“Reality is that which, when you stop believing in it, doesn’t go away,” Philip K. Dick said, when asked to define what reality is. Dick was a Science Fiction writer and that seems appropriate enough we are living in a Science Fiction world where there is no reality anymore, because the real goes away, but the unreal does not.
Virtual reality, it turned out, was not some complicated gizmo that made you look like a blind skier and allowed you to enter into another world, instead it was an unreal world being comprehensively overlaid on top of our own. The lines between the real and the unreal haven’t blurred because the unreal has gotten so much more sophisticated. The unreal is more fake than ever, but discerning that has become more difficult now that the real has gone away.
As we watch the news covering a story, what we are actually watching is the media making up a story and then telling that story incessantly and embedding it in every nook and cranny of their coverage. This blurring of the lines between the real and the fake is not happening thanks to the magic of technology, but the prosaic methods of complete insincerity.
The fake is being overlaid on the real, like men fighting on top of a board with a movie of a train passing by in the background to give the impression that they are fighting on top of it. Such cheap trickery defines our media environment where reporters barge into events and badger the participants into playing along with their movie. Or they just play the clip of actual events and frame them so that everyone hears their version of what is going on.
There’s Godzilla and we know he’s real because we can see Tokyo in the background. There’s the latest media narrative and we know it’s real, because we can see Tampa in the background as some blow-dried buffoon does breathing exercises before commencing to tell us that the Republican Party, which supports things that would have made Ike and Ron have coronaries, has gone so far to the right that it might as well be a Godzilla of reactionary running dog capitalism.
This is our shoddy virtual reality with a CNN or MSNBC logo planted on top. There is you still sitting on your same old couch, watching Chris Matthews yelling himself hoarse about racism, because racism is our virtual reality. It is the world that we are supposed to live in and Chris’ job, for which he receives some 5 million a year, is to convince us that we are living in it.
“Racism,” Chris yells at the screen, like the idiot shaman of some stone age tribe, and those dull-witted enough to believe him nod knowingly, because it makes them feel as if they know something. And in a world where nothing is real, knowing something makes them feel a little less confused. They don’t understand why the prices are suddenly so high and the bank won’t give them a loan– but they can understand that Republicans are bad people and somehow responsible for it.
Some 70 percent of Barack Obama’s Twitter followers may be fake, but why quibble at such numbers. The people who decided to make Obama popular did so through constant repetition that translated into the peer pressure of the trend. Obama became a trending topic and everyone followed along because in an unreal world, you follow the unreal leader.
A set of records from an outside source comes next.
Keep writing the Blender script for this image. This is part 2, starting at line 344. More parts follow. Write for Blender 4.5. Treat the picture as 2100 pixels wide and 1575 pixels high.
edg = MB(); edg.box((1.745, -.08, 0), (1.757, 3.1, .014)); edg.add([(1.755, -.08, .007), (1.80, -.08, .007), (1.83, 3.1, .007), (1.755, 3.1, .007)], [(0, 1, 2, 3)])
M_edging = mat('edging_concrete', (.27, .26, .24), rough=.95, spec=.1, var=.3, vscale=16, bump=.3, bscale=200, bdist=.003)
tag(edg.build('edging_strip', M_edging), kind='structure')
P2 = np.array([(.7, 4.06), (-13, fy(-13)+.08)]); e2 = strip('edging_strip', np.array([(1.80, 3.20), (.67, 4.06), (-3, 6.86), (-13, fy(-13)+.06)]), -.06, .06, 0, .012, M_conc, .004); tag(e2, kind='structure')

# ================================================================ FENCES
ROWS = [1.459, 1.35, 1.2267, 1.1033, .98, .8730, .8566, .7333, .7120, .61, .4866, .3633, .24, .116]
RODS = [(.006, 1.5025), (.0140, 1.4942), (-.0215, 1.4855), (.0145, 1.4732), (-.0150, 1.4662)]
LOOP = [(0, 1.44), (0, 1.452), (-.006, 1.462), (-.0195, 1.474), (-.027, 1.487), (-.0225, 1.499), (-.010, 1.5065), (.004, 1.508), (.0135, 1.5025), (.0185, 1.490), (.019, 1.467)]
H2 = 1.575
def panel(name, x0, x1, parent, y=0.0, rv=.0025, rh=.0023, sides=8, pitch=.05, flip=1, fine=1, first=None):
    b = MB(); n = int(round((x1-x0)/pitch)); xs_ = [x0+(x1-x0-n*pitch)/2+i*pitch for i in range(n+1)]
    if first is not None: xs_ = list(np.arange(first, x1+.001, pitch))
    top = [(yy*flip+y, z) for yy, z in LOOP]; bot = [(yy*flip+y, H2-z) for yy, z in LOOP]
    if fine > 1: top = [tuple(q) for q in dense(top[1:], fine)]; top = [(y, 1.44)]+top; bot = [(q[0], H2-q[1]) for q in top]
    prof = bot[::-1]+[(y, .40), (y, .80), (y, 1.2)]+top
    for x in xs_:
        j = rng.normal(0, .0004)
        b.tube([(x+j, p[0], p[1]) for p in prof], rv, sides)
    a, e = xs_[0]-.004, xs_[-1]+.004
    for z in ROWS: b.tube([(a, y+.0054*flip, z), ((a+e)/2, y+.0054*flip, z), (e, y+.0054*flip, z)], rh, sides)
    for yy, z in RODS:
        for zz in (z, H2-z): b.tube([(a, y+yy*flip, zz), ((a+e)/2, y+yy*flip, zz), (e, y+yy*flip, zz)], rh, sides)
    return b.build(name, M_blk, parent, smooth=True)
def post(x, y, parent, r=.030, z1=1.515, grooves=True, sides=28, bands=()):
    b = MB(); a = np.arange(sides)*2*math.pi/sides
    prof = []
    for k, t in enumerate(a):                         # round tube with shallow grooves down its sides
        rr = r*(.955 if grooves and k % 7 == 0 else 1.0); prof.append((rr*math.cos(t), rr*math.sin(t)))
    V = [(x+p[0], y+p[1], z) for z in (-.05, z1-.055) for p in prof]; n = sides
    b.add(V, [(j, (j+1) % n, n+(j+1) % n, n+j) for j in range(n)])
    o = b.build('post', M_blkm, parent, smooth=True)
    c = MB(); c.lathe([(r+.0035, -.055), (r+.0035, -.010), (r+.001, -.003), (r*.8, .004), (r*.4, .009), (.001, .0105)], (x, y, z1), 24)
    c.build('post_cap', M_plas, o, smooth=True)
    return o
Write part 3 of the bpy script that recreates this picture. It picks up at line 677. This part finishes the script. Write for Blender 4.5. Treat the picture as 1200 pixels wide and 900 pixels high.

Obama is fake, his popularity is fake, but it’s also real, because fake is now the ultimate reality. The purveyors of fakeness have demonstrated their ability to transform the unreal into the real through manufactured consensus. By insisting that something unpopular was popular often enough, they made it popular. And by insisting that something popular is really unpopular, they did the opposite.
The Solomon Asch study showed that people will change their correct answers to conform with the wrong answers that are being given by others. The false consensus has operated on that same paradigm, convincing people of two lies. The first lie is that the wrong answer is the right answer. And the second lie that everyone else has already agreed that the wrong answer is correct.